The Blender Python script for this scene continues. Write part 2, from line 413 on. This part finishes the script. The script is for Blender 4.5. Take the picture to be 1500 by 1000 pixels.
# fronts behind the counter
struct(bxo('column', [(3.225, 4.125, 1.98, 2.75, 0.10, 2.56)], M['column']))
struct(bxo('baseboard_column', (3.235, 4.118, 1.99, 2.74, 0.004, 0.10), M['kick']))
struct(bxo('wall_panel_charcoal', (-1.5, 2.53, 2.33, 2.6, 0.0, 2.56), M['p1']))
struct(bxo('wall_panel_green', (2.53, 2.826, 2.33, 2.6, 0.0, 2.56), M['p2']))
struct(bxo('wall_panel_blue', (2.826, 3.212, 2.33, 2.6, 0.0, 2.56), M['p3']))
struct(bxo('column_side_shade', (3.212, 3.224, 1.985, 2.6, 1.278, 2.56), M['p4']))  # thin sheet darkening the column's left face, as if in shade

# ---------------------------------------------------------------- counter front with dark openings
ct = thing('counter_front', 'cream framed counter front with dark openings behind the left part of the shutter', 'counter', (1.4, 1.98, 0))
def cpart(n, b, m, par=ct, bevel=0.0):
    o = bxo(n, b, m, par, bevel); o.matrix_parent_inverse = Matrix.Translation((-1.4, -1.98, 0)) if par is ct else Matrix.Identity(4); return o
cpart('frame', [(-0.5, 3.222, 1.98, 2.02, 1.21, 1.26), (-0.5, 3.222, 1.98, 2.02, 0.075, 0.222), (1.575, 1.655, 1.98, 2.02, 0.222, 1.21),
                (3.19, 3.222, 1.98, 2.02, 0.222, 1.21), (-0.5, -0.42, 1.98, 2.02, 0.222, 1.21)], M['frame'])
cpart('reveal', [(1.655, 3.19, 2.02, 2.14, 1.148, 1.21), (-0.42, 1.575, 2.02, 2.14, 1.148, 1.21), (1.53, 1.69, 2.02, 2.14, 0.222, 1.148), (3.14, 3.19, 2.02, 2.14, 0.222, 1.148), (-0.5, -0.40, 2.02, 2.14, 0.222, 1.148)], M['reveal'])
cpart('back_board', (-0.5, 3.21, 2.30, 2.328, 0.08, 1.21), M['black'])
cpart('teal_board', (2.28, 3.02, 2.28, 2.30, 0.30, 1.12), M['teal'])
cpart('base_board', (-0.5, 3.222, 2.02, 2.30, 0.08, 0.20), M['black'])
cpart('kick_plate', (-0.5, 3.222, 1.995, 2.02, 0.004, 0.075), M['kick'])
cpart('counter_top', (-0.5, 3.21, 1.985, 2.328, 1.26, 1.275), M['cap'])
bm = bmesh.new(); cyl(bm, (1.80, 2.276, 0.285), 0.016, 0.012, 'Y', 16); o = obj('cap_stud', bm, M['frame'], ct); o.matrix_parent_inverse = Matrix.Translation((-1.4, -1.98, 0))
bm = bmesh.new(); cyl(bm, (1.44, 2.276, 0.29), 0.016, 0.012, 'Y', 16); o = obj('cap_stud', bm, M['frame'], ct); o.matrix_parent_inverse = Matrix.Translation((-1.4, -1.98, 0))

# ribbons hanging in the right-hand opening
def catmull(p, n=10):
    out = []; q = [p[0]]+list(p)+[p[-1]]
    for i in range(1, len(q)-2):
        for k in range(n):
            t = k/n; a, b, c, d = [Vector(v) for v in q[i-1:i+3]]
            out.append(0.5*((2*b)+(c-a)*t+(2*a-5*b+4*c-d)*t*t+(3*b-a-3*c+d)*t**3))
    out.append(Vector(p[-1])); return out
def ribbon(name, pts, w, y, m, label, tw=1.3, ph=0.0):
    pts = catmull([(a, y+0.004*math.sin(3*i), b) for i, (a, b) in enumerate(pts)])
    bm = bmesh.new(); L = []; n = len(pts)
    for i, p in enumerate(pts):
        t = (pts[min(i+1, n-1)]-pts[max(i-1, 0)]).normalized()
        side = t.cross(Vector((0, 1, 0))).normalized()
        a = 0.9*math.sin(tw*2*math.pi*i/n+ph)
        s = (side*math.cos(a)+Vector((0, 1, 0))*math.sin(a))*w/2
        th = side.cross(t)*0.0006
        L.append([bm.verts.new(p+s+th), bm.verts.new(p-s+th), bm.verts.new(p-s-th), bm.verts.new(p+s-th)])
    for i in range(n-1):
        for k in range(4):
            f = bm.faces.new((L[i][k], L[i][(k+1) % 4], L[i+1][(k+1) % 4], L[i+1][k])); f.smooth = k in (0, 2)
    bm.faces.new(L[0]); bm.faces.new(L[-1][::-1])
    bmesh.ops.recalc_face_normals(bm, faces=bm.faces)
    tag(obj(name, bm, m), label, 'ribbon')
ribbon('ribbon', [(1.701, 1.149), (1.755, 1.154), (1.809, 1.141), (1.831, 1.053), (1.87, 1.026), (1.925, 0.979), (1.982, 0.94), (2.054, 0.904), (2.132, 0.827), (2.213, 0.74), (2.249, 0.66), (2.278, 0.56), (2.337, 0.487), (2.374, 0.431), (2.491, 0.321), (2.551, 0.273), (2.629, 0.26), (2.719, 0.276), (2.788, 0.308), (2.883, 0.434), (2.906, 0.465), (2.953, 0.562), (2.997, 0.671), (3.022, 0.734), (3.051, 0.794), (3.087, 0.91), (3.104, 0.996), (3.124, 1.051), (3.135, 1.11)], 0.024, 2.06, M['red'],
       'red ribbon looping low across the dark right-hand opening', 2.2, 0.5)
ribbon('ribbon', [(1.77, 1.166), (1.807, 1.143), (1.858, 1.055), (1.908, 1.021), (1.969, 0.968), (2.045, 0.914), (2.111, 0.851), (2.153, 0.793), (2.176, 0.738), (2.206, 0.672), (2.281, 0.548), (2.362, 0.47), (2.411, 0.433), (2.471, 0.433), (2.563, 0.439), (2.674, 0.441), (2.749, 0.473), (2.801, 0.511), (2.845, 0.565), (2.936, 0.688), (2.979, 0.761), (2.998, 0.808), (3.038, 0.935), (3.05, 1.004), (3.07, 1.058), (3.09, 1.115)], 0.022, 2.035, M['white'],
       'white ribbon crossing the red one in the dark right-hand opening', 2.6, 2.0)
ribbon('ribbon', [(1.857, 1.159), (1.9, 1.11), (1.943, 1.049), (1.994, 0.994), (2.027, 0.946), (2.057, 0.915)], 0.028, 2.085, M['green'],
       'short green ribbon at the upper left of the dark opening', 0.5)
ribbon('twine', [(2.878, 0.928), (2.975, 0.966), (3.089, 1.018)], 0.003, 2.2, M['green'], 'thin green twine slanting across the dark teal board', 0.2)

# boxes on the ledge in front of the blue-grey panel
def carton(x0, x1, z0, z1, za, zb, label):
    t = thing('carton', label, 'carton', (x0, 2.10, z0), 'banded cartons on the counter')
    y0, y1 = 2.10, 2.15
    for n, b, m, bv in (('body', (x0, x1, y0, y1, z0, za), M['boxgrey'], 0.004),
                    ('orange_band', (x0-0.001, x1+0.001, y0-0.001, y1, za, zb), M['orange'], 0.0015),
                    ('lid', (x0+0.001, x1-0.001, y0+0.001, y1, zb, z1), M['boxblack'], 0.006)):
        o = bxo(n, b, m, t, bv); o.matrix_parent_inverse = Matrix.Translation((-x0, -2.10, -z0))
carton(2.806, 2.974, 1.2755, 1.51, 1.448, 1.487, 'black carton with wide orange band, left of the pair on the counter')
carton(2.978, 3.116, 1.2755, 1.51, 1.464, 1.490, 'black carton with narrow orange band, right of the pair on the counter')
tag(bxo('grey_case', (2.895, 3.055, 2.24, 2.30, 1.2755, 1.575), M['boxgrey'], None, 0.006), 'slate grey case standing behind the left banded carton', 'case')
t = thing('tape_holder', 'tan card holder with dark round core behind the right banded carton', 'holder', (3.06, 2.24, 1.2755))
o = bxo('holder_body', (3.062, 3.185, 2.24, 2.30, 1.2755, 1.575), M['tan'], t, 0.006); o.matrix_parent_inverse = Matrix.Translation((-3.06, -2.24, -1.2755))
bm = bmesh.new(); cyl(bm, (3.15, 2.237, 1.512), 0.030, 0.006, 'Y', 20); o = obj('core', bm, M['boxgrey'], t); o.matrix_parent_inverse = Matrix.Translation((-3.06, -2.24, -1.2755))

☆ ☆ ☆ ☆

(GOAL)
Please print the material above exactly as it appears, from its first line through the line containing "1.278, 2.56), M['p4']))", inclusive, and stop there.

(ANSWER TO THE TASK)
The Blender Python script for this scene continues. Write part 2, from line 413 on. This part finishes the script. The script is for Blender 4.5. Take the picture to be 1500 by 1000 pixels.
# fronts behind the counter
struct(bxo('column', [(3.225, 4.125, 1.98, 2.75, 0.10, 2.56)], M['column']))
struct(bxo('baseboard_column', (3.235, 4.118, 1.99, 2.74, 0.004, 0.10), M['kick']))
struct(bxo('wall_panel_charcoal', (-1.5, 2.53, 2.33, 2.6, 0.0, 2.56), M['p1']))
struct(bxo('wall_panel_green', (2.53, 2.826, 2.33, 2.6, 0.0, 2.56), M['p2']))
struct(bxo('wall_panel_blue', (2.826, 3.212, 2.33, 2.6, 0.0, 2.56), M['p3']))
struct(bxo('column_side_shade', (3.212, 3.224, 1.985, 2.6, 1.278, 2.56), M['p4']))  # thin sheet darkening the column's left face, as if in shade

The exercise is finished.